3 Responses to “Are the 4Ps dead?”
  1. Brendon, this is interesting to me. I’m not hugely “up” on what’s going on in the business world, so your blog is one that keeps me from being totally in the dark. This post is spurring some thoughts about connections with the church, away from the old “attractional” model (”push” in the sense that you conform to my way in my building at my time and buy my product) and toward a missional model (”pull” in the sense that I go to you, build a relationship, and let your needs guide how we speak and live Christ.)

    Might be a post of my own brewing…

  2. A link from Gregg K’s blog brought me here. I agree that our marketing and publicity models are shifting, though awareness is coming very slowly.

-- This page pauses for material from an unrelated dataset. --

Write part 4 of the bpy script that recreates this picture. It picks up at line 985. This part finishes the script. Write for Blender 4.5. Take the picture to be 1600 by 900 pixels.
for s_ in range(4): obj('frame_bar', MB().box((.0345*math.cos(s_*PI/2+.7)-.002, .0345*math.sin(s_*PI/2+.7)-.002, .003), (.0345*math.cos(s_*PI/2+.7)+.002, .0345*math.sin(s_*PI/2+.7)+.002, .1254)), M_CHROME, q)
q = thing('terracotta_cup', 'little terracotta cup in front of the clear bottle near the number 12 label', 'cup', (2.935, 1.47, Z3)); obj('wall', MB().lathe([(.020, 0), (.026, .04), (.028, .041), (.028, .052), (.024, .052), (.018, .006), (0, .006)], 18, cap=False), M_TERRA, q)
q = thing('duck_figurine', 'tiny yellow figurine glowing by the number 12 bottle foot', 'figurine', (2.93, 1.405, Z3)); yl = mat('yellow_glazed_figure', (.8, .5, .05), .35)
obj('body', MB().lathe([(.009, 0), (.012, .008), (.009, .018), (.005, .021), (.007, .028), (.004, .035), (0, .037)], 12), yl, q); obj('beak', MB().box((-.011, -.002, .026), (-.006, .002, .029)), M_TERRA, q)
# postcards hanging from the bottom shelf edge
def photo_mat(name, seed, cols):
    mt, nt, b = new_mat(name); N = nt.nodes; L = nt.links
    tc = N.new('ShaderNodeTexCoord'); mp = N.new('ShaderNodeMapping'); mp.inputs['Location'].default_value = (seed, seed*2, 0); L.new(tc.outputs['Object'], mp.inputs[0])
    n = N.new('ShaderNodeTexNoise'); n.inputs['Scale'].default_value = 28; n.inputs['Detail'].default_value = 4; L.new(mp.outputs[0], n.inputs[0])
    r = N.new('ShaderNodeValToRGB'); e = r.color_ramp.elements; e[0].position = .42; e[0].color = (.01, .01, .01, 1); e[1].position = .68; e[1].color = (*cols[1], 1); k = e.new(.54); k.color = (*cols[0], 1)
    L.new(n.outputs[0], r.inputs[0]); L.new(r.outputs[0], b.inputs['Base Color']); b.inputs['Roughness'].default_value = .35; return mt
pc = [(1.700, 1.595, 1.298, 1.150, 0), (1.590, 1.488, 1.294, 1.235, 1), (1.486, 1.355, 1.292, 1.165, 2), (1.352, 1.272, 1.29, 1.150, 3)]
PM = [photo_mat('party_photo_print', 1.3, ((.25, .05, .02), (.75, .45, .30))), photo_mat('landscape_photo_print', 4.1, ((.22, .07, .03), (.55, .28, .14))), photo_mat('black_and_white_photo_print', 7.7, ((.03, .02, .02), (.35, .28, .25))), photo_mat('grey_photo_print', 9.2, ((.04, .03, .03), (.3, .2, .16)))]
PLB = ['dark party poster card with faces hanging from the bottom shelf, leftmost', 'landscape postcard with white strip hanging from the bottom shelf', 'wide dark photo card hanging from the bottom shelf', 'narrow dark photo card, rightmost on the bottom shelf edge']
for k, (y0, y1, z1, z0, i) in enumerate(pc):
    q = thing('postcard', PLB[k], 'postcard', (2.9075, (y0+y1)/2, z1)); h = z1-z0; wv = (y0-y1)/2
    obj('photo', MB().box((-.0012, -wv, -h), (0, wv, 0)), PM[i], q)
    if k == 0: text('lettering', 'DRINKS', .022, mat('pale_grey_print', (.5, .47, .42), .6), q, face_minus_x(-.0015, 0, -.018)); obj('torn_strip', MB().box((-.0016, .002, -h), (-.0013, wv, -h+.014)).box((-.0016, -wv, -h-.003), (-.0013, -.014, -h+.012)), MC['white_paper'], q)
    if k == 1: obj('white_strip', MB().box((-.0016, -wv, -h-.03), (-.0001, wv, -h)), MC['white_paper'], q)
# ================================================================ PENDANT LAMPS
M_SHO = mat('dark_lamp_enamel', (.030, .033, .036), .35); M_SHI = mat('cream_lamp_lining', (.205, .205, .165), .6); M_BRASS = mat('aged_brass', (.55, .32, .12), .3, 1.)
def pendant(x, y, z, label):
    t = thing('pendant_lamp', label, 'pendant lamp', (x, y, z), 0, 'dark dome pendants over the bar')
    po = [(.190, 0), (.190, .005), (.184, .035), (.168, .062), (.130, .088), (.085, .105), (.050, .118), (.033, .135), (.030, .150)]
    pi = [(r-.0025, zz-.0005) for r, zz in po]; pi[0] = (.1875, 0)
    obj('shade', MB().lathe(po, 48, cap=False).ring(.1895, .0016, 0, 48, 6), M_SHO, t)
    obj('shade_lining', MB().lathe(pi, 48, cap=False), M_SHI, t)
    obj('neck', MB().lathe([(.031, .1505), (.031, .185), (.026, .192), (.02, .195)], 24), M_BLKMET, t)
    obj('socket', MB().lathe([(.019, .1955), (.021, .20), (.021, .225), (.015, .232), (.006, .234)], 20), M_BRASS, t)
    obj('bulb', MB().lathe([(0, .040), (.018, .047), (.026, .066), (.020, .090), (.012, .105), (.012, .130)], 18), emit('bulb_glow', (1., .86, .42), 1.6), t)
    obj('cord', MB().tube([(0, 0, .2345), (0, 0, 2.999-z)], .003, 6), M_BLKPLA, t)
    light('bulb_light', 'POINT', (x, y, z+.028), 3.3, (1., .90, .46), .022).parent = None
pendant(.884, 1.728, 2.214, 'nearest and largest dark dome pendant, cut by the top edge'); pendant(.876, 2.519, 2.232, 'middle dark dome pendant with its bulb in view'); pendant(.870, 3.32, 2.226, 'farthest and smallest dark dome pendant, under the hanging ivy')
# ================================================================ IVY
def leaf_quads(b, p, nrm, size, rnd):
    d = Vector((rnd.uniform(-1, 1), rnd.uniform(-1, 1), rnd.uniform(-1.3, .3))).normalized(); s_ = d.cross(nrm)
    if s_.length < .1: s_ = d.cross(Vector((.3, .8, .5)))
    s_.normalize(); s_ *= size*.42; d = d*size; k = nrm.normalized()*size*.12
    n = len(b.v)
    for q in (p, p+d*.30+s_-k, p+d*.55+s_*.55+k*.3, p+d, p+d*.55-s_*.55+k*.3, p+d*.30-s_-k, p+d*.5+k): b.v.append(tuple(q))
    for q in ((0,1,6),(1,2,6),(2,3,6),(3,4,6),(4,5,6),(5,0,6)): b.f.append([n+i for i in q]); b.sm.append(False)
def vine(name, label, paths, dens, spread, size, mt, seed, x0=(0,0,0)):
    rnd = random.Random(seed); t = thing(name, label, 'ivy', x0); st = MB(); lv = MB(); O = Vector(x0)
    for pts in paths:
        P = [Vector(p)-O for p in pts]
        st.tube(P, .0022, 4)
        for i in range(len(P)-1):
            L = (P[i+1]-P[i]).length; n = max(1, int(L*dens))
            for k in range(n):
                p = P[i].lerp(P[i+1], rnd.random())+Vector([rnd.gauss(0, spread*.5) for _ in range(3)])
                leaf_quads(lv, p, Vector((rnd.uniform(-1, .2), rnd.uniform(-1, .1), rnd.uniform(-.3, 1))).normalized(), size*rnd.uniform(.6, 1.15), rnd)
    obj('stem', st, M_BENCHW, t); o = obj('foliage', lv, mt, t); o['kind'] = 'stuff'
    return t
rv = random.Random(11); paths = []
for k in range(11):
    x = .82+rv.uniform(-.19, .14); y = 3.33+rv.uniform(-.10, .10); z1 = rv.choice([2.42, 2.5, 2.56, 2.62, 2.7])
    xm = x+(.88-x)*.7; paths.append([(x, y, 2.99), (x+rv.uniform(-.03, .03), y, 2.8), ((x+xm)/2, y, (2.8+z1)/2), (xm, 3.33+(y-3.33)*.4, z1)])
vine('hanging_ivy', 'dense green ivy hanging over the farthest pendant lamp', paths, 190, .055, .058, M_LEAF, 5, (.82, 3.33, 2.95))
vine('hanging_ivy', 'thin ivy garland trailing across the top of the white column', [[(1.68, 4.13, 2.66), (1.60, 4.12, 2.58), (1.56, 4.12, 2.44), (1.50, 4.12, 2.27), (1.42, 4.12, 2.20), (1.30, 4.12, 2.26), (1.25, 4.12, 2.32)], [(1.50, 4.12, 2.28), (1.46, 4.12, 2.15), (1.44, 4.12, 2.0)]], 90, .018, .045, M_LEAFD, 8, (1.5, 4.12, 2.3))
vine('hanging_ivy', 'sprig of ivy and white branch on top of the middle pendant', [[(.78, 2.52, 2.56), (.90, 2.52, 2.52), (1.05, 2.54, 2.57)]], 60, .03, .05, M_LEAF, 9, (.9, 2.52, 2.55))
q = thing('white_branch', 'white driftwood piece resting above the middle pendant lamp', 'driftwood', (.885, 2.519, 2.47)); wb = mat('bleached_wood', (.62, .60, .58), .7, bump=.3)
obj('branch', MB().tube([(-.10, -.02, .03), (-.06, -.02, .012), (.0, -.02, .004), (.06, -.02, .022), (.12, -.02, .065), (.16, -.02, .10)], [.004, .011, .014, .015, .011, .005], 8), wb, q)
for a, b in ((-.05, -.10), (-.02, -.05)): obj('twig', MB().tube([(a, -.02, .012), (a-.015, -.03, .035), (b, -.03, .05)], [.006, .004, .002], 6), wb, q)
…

    I was involved in some internet buzz-creation about two years ago and had a fairly unique situation that let me see it unfold. My paying work was in a niche Quaker bookstore and its related websites; in the evenings I wrote a prominent Quaker blog. A great pamphlet was published, one that was pretty sure to fall into obscurity, but which I loved and which was only available through our bookstore. I posted about it on my blog but there were no immediate orders. A few weeks later another blogger was writing about a related issue and I commented about how this pamphlet addressed it in a fresh way, providing a link to my post. A few days later the blogger ordered it and within a few weeks he blogged about it. He brought it to a visioning committee he was involved with and I was able to see each committee-member order it in turn. Two months later they decided that every Quaker meeting in their region should get two copies and a mass order went out.

    Did I create the buzz? Yes, but it wasn’t a publicity campaign. I genuinely liked the pamphlet and talked it up on my personal blog. There would have been only one sale if the pamphlet hadn’t been any good. I was coming to the conversation as a fellow customer that likes this niche so much that I had figured out a way to be gainfully employed in it. I wouldn’t be able to sell some randomly-selected book that way (or I might be able to see one once before my audience saw I was selling-out!).

    I feel that I should say that I was dismissed from this job a few weeks ago. Although I was constantly busy, my new supervisor kept asking me what I did with my time; I think he was suspicious of my after-hours blogging (he’s the kind who can barely navigate email). I think my most important work is relational and I think its more important to empower those I worked with than to produce the most perfect product. I’m not selling something so much as creating an audience for sales. I wonder if these paradigm differences are part of the reason I’m sitting in my pajamas on a Monday afternoon surfing blogs and Craigslist postings…

  3. CmdrSue says:

    You mean he didn’t come out with something catchy like, “The 4 Ps are about PRODUCT, so what we need to focus more on now are the 4 Cs about CUSTOMERS!”

    Things, I would guess, like Capture their attention, show them Courtesy, handle their account with Competence, and Cultivate a long-term relationship. Just sayin’.